Here is a ridiculously long FB thread endlessly debating the Indiana Law. There are some kernels of value there.

Some examples of the erosion of Religious Liberty

"If there are instances of religious schools being denied accreditation because of the religion"

Trinity Western University of Canada was initially denied accreditation.
Clayton Ruby said, "It is just wrong to have a law school approve discrimination in its own structure. That kind of discrimination, which denies some people the right to equality, is fundamentally inconsistent with law and democracy. This alone makes it incompetent to deliver legal education in the public interest."
http://www.christiantoday.com/article/canadian.provinces.block.accreditation.of.christian.law.school.over.homosexuality.views/37222.htm

It, thankfully has been overturned by the courts
http://www.firstthings.com/blogs/firstthoughts/2015/01/a-victory-for-religious-freedom-in-canada

Another example is that "Judges in California can no longer be members of the Boy Scouts of America because of the organization’s stance on gay leaders."
http://www.mormonnewsroom.org/article/explaining-religious-freedom-and-lgbt-rights

Here is the reasoning the LDS church gave for filing an amicus brief in the Obergefell v. Hodges case coming before the Supreme Court.

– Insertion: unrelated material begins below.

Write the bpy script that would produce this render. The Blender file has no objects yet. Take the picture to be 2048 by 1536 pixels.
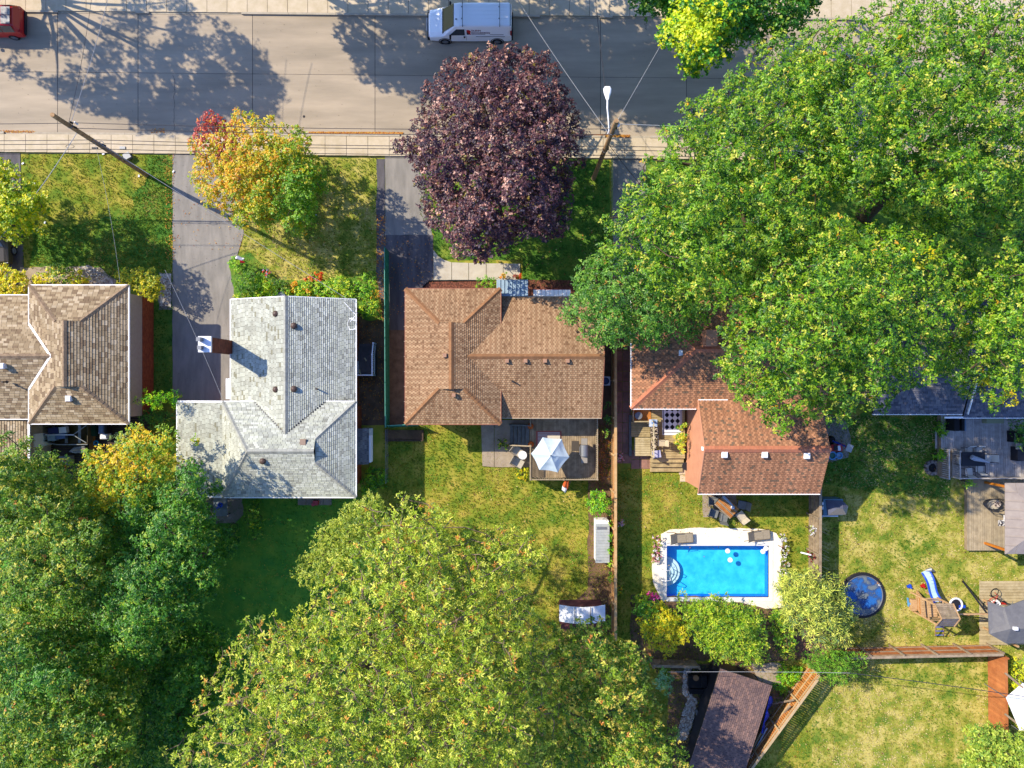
import bpy, math, random
import numpy as np
from mathutils import Vector, Matrix, Euler

# ------------------------------------------------------------------ camera, light, exposure
SC = bpy.context.scene
COL = SC.collection
H = 50.0            # camera height above the ground, looking straight down
S = 28.44           # picture pixels (2048 wide) per metre at ground level
cam_d = bpy.data.cameras.new('camera')
cam_d.sensor_width = 36.0
cam_d.lens = 36.0 * S * H / 2048.0
cam_d.clip_start = 0.5
cam_d.clip_end = 2000.0
cam = bpy.data.objects.new('camera', cam_d)
cam.location = (0, 0, H)
COL.objects.link(cam)
SC.camera = cam

SUN = Vector((-1.06, 0.57, 1.0)).normalized()      # towards the sun
world = bpy.data.worlds.new('World')
SC.world = world
world.use_nodes = True
wn = world.node_tree
bg = wn.nodes['Background']
sky = wn.nodes.new('ShaderNodeTexSky')
sky.sky_type = 'NISHITA'
sky.sun_disc = False
sky.sun_elevation = math.asin(SUN.z)
sky.sun_rotation = math.atan2(SUN.x, SUN.y)
sky.air_density = 1.0
sky.dust_density = 0.6
sky.ozone_density = 3.0
tint = wn.nodes.new('ShaderNodeMix'); tint.data_type = 'RGBA'; tint.blend_type = 'MULTIPLY'
tint.inputs[0].default_value = 1.0
tint.inputs[7].default_value = (0.88, 1.0, 1.36, 1)     # white balance: clear deep blue autumn sky
wn.links.new(sky.outputs[0], tint.inputs[6])
wn.links.new(tint.outputs[2], bg.inputs[0])
bg.inputs[1].default_value = 0.15
sun_d = bpy.data.lights.new('sun', 'SUN')
sun_d.energy = 4.6
sun_d.angle = math.radians(0.5)
sun_d.color = (1.0, 0.90, 0.73)
sun = bpy.data.objects.new('sun', sun_d)
sun.rotation_euler = SUN.to_track_quat('Z', 'Y').to_euler()
sun.location = (-30, 20, 60)
COL.objects.link(sun)
vs = SC.view_settings
vs.view_transform = 'Standard'
vs.look = 'None'
vs.gamma = 1.0
vs.use_curve_mapping = False
vs.exposure = 0.70
try:
    SC.cycles.max_bounces = 6
    SC.cycles.diffuse_bounces = 4
    SC.cycles.transparent_max_bounces = 8
    SC.cycles.use_denoising = True
except Exception:
    pass

RNG = np.random.default_rng(7)
random.seed(7)

# ------------------------------------------------------------------ plan helpers
def G(px, py, z=0.0):
    """a point of the plan: picture pixel seen at height z"""
    k = (H - z) / H / S
    return Vector(((px - 1024) * k, (768 - py) * k, z))

def lin(r, g, b):
    f = lambda v: (v / 12.92) if v <= 0.04045 else ((v + 0.055) / 1.055) ** 2.4
    return (f(r / 255), f(g / 255), f(b / 255))

def A(r, g, b, k=0.62):
    c = lin(r, g, b)
    return (c[0] * k, c[1] * k, c[2] * k)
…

How has the meaning of marriage eroded?

Contraception has increased the disconnect between sex and conception. We now only have children if we want them and it is separate from the joy and pleasure of sex. Contraception has given us new power. It can be used by a wife and husband to carefully consider how many and when to have children. Marriage used to be an agreement to create and raise a new generation. It is less so because of birth control.

No-Fault divorce has increased the amount of divorces. There are many cases where divorce is necessary. I would always want there to be an escape from dangerous marriages. It has been abused by many, though, to sever the marriage because they are no longer in love or are fulfilled.

Gay marriage is another contributor to this erosion of the meaning of conjugal marriage.